WHAT IS NEEDED =>
Copy the listing below line for line, starting at its first line and ending with the line that has "scene = bpy.context.scene" in it. Add nothing.
________________________
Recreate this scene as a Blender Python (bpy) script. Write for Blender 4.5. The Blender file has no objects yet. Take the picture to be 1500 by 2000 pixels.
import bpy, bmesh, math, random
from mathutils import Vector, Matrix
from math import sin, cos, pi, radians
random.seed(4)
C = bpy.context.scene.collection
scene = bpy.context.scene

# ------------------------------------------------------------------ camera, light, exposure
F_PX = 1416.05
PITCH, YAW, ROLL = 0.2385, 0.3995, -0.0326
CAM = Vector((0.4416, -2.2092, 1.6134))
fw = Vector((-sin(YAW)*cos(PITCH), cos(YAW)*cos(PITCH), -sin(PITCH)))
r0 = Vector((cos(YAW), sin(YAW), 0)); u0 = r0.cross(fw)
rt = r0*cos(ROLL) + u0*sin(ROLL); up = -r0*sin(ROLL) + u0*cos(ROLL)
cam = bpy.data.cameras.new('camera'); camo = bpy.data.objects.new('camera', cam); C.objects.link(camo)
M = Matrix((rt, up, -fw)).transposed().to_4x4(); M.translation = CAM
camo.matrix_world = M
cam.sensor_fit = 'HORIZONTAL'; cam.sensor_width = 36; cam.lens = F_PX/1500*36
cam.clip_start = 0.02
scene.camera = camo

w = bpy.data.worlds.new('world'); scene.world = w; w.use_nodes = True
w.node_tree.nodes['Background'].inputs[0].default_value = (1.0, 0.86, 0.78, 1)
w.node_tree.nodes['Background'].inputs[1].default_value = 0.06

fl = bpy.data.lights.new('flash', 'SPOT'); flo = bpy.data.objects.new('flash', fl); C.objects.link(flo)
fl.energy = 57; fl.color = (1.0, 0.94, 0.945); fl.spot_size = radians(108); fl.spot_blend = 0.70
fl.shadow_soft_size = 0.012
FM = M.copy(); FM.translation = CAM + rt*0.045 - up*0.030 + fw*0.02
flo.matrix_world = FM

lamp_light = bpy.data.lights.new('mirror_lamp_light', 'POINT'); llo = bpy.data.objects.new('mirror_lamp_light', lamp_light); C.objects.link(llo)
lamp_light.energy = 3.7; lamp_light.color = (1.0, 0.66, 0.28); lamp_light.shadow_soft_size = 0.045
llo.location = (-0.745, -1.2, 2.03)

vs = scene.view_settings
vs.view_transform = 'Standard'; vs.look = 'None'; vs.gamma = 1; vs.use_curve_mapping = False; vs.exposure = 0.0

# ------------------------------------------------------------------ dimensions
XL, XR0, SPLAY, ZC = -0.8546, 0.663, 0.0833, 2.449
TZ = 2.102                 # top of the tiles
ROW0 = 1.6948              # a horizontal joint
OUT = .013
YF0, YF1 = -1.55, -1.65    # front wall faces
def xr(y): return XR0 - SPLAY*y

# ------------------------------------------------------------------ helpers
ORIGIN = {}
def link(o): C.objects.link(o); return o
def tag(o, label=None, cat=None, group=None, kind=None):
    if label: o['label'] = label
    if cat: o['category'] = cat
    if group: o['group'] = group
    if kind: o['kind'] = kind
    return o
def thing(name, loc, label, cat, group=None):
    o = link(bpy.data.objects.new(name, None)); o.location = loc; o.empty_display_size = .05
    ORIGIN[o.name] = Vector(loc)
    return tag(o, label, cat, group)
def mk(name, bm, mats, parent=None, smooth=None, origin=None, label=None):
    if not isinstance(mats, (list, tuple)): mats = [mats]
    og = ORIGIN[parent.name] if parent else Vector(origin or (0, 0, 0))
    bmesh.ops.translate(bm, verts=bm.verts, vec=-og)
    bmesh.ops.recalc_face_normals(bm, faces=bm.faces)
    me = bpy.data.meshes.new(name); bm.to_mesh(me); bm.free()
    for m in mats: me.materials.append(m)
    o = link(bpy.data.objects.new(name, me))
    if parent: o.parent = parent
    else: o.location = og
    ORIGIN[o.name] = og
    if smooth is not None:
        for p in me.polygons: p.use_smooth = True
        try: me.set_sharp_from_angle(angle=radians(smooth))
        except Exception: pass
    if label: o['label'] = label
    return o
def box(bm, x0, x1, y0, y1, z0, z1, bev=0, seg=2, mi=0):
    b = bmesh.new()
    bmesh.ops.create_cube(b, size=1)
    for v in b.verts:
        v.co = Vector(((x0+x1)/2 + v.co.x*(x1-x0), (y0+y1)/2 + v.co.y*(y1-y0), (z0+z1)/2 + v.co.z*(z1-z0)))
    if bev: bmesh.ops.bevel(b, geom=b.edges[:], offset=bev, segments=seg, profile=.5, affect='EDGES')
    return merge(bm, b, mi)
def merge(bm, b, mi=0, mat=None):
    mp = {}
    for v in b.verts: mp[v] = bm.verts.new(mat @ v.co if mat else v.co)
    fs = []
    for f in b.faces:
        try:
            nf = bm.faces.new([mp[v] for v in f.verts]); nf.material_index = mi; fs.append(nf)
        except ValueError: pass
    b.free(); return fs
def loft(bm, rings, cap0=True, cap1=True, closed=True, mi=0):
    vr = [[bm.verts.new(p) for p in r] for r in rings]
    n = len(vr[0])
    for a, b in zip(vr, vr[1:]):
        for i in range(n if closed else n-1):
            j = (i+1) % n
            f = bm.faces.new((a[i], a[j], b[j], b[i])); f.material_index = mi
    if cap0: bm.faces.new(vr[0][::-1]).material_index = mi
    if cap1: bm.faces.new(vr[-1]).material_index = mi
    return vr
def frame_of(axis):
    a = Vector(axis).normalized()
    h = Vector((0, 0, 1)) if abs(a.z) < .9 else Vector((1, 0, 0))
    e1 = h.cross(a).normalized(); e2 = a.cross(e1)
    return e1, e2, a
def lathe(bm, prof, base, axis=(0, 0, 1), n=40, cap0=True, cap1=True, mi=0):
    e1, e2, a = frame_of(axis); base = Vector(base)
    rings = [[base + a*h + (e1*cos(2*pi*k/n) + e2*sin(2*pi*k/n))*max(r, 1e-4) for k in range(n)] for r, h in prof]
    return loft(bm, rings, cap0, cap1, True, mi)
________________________
SOLUTION TO THIS PROBLEM =>
Recreate this scene as a Blender Python (bpy) script. Write for Blender 4.5. The Blender file has no objects yet. Take the picture to be 1500 by 2000 pixels.
import bpy, bmesh, math, random
from mathutils import Vector, Matrix
from math import sin, cos, pi, radians
random.seed(4)
C = bpy.context.scene.collection
scene = bpy.context.scene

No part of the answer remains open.